Il est vrai qu’une partie des criminels sont incapable de se contrôler ou en tout cas, on des difficultés à se contrôler. Ils sont impulsifs. Le profil type du criminel c’est un jeune homme impulsif (qui n’arrive pas à contrôler son agressivité et sa colère) avec une faible intelligence et une incapacité de faire preuve d’empathie envers autrui (sociopathe).
Est ce pour cela que ce criminel n’a aucune responsabilité ?? Qu’il n’aurait pas pu choisir de se contrôler s’il avait vraiment essayé ?? (je pose la question, je ne prétend pas avoir la réponse).
Clairement, le criminel type diffère de la personne lambda. On ne peut pas considérer qu’il a la même responsabilité qu’une personne lambda qui a la capacité de mieux se contrôler. (Soit il a une responsabilité amoindrie soit aucune responsabilité).
La justice a trop souvent été pensé comme si les criminels étaient des gens comme les autres. Ce qui est pour la plupart des criminels faux. Ils diffèrent du reste de la société.
La pédophilie est souvent confondue avec les violeurs d’enfants mais en réalité, la pédophilie est une attirance sexuelle envers les enfants prépubères. Et aussi ignoble que ce soit, il existe des pédophiles abstinents. Bon nombre de pédophiles n’ont jamais cédé à leurs pulsions.
Et à l’inverse, la plupart des violeurs d’enfants ne sont pas pédophiles. Ils s’en prennent à eux car c’est des proies faciles et non pas parce qu’ils sont attirés par eux.
Un pédophile n’a pas choisi d’être pédophile mais s’il viole des enfants, on peut très bien considéré qu’il a choisi cela. Il aurait très pu se contrôler.
La capacité à contrôler ces pulsions c’est ce qui distingue l’être humain de l’animal. Si vous êtes incapable de contrôler vos pulsions, vous ne valez guère mieux qu’un animal.
C’est marrant j’avais lu une étude qui disait que les chômeurs américains retrouvaient plus vite un boulot que les chômeurs d’amérique latine en partie à cause du fait que les premiers croyaient être responsable de leurs situations là où les seconds pensaient que ce n’était pas de leur faute.

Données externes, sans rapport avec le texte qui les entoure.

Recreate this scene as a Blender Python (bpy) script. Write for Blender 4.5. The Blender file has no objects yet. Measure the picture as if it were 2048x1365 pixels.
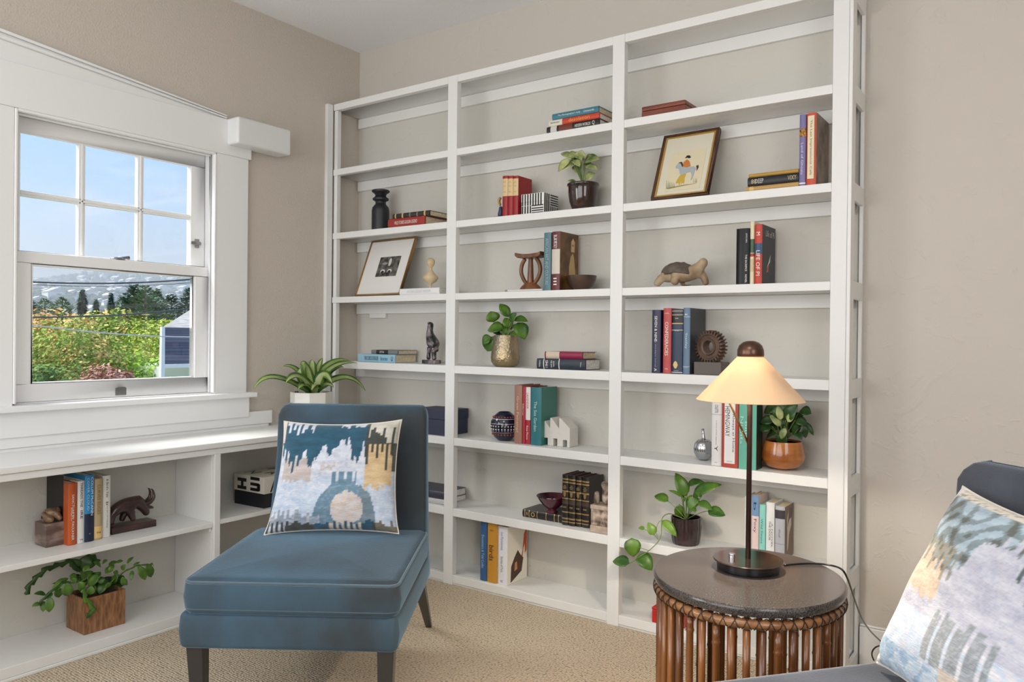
import bpy, bmesh, math, random
from mathutils import Vector, Matrix, Euler
PI=math.pi
scn=bpy.context.scene
COL=scn.collection
# ------------------------------------------------------------------ camera
CAMP=Vector((3.1718,-2.9495,1.15)); YAW,PIT,ROL,FPX=-0.62017,-0.00431,0.0106957,1555.23
def _basis():
    fw=Vector((math.sin(YAW)*math.cos(PIT),math.cos(YAW)*math.cos(PIT),math.sin(PIT)))
    r=Vector((math.cos(YAW),-math.sin(YAW),0)); u=r.cross(fw)
    c,s=math.cos(ROL),math.sin(ROL)
    return r*c+u*s, u*c-r*s, fw
RV,UV,FV=_basis()
cd=bpy.data.cameras.new('camera'); cam=bpy.data.objects.new('camera',cd); COL.objects.link(cam)
m=Matrix((RV,UV,-FV)).transposed().to_4x4(); m.translation=CAMP; cam.matrix_world=m
cd.sensor_width=36; cd.lens=36*FPX/2048; cd.clip_start=.02; cd.clip_end=3000
scn.camera=cam
scn.view_settings.view_transform='Standard'; scn.view_settings.look='None'
scn.view_settings.gamma=1; scn.view_settings.use_curve_mapping=False
scn.view_settings.exposure=-0.12
# ------------------------------------------------------------------ sky
W=bpy.data.worlds.new('sky'); scn.world=W; W.use_nodes=True
nt=W.node_tree; nt.nodes.clear()
out=nt.nodes.new('ShaderNodeOutputWorld'); bg=nt.nodes.new('ShaderNodeBackground')
tc=nt.nodes.new('ShaderNodeTexCoord'); sp=nt.nodes.new('ShaderNodeSeparateXYZ')
rmp=nt.nodes.new('ShaderNodeValToRGB'); el=rmp.color_ramp.elements
el[0].position=0; el[0].color=(.82,.92,1,1); el[1].position=.5; el[1].color=(.10,.30,.78,1)
e=el.new(.06); e.color=(.62,.81,.98,1); e=el.new(.17); e.color=(.30,.56,.93,1); e=el.new(.27); e.color=(.20,.47,.90,1)
nz=nt.nodes.new('ShaderNodeTexNoise'); nz.inputs['Scale'].default_value=5; nz.inputs['Detail'].default_value=6
mp=nt.nodes.new('ShaderNodeMapping'); mp.inputs['Scale'].default_value=(1,1,3.5); mp.inputs['Location'].default_value=(1.3,.4,0)
cr=nt.nodes.new('ShaderNodeValToRGB'); cr.color_ramp.elements[0].position=.54; cr.color_ramp.elements[1].position=.78
mx=nt.nodes.new('ShaderNodeMixRGB'); mx.inputs[2].default_value=(.85,.9,.97,1)
L=nt.links.new
L(tc.outputs['Generated'],sp.inputs[0]); L(sp.outputs['Z'],rmp.inputs[0])
L(tc.outputs['Generated'],mp.inputs[0]); L(mp.outputs[0],nz.inputs['Vector']); L(nz.outputs[0],cr.inputs[0])
L(cr.outputs[0],mx.inputs[0]); L(rmp.outputs[0],mx.inputs[1]); L(mx.outputs[0],bg.inputs[0]); L(bg.outputs[0],out.inputs[0])
bg.inputs[1].default_value=1.35
# ------------------------------------------------------------------ lights
def light(name,typ,loc,rot,energy,color=(1,1,1),**k):
    d=bpy.data.lights.new(name,typ); d.energy=energy; d.color=color
    for a,b in k.items(): setattr(d,a,b)
    o=bpy.data.objects.new(name,d); o.location=loc; o.rotation_euler=rot; COL.objects.link(o); return o
def aim(o,t):
    o.rotation_euler=(Vector(t)-o.location).to_track_quat('-Z','Y').to_euler()
s=light('sun','SUN',(0,0,9),(0,0,0),10.5,(1,.96,.90),angle=math.radians(45))
s.rotation_euler=Vector((.50,.42,-.76)).to_track_quat('-Z','Y').to_euler()
# unseen area lights added as room fill, behind and beside the camera
a=light('fill_rear','AREA',(2.0,-4.45,1.6),(0,0,0),50,(.97,.98,1.0),shape='RECTANGLE',size=2.6,size_y=1.7); aim(a,(1.6,0,1.9))
a=light('fill_near_left','AREA',(.12,-3.3,1.5),(0,0,0),40,(.95,.97,1.0),shape='RECTANGLE',size=1.6,size_y=1.3); aim(a,(3,-1.2,1.3))
a=light('fill_right','AREA',(4.6,-2.9,1.7),(0,0,0),30,(.97,.98,1),shape='RECTANGLE',size=1.6,size_y=1.4); aim(a,(1.2,-.3,1.3))
a=light('fill_overhead','AREA',(2.6,-2.6,2.6),(0,0,0),14,(1,.97,.93),shape='DISK',size=.9)  # added overhead fill that brightens the room, no actual fixture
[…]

La croyance en la responsabilité individuelle est je pense une bonne chose. Il incite les individus à s’améliorer. Là où la croyance que nos malheurs sont dûs à des causes externes a un effet négatif pour les personnes adeptes de cette croyance. Donc peut être que notre société repose sur un mensonge mais au moins c’est un mensonge utile.